Home > Astronomy, Awards & Prizes > JHU Cosmologists Receive “New Frontiers” Award For Work On “Origami Universe”

JHU Cosmologists Receive “New Frontiers” Award For Work On “Origami Universe”


Two Johns Hopkins University research scientists who use the Japanese art of paper folding, known as origami, as a metaphor for understanding the complexity of the cosmos have been named winners of an award through the “New Frontiers in Astronomy & Cosmology International Grant and Essay Writing Competition,” funded by the John Templeton Foundation.

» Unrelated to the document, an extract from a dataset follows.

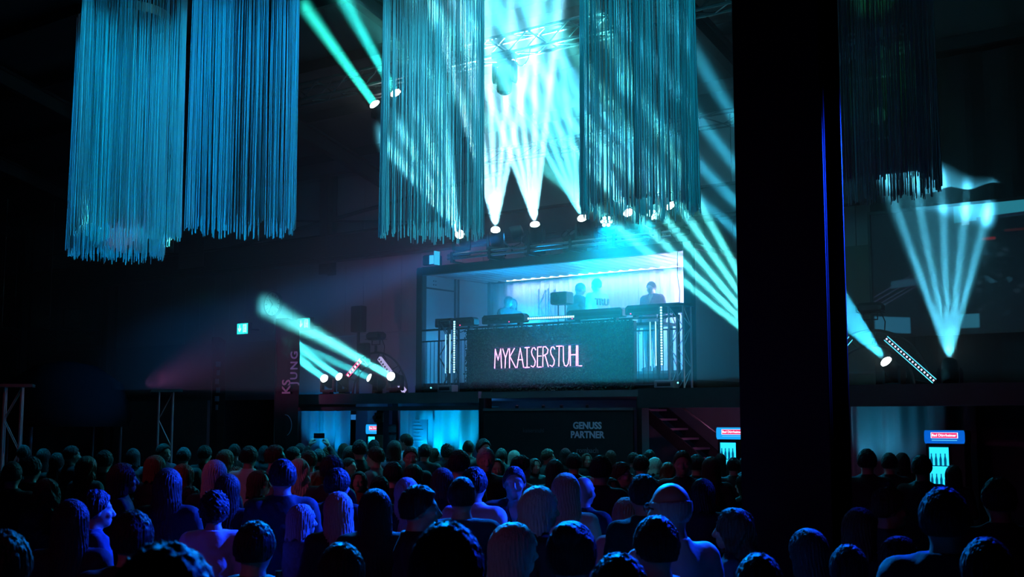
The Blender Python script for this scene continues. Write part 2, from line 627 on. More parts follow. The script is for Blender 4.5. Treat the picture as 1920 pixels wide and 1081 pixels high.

Mark Neyrinck and Miguel Aragón-Calvo, both of the Henry A. Rowland Department of Physics and Astronomy at the Johns Hopkins University’s Krieger School of Arts and Sciences, were chosen from an international competition led by the University of Chicago’s Donald G. York to receive a grant to explore fundamental questions in astronomy and cosmology that engage groundbreaking ideas on the nature of the universe. Both scientists are part of Johns Hopkins’ Institute for Data Intensive Engineering and Science (IDIES), a center led by fellow Johns Hopkins astrophysicist and computer scientist, Alexander Szalay, and aimed at developing new ways of building and analyzing huge data sets.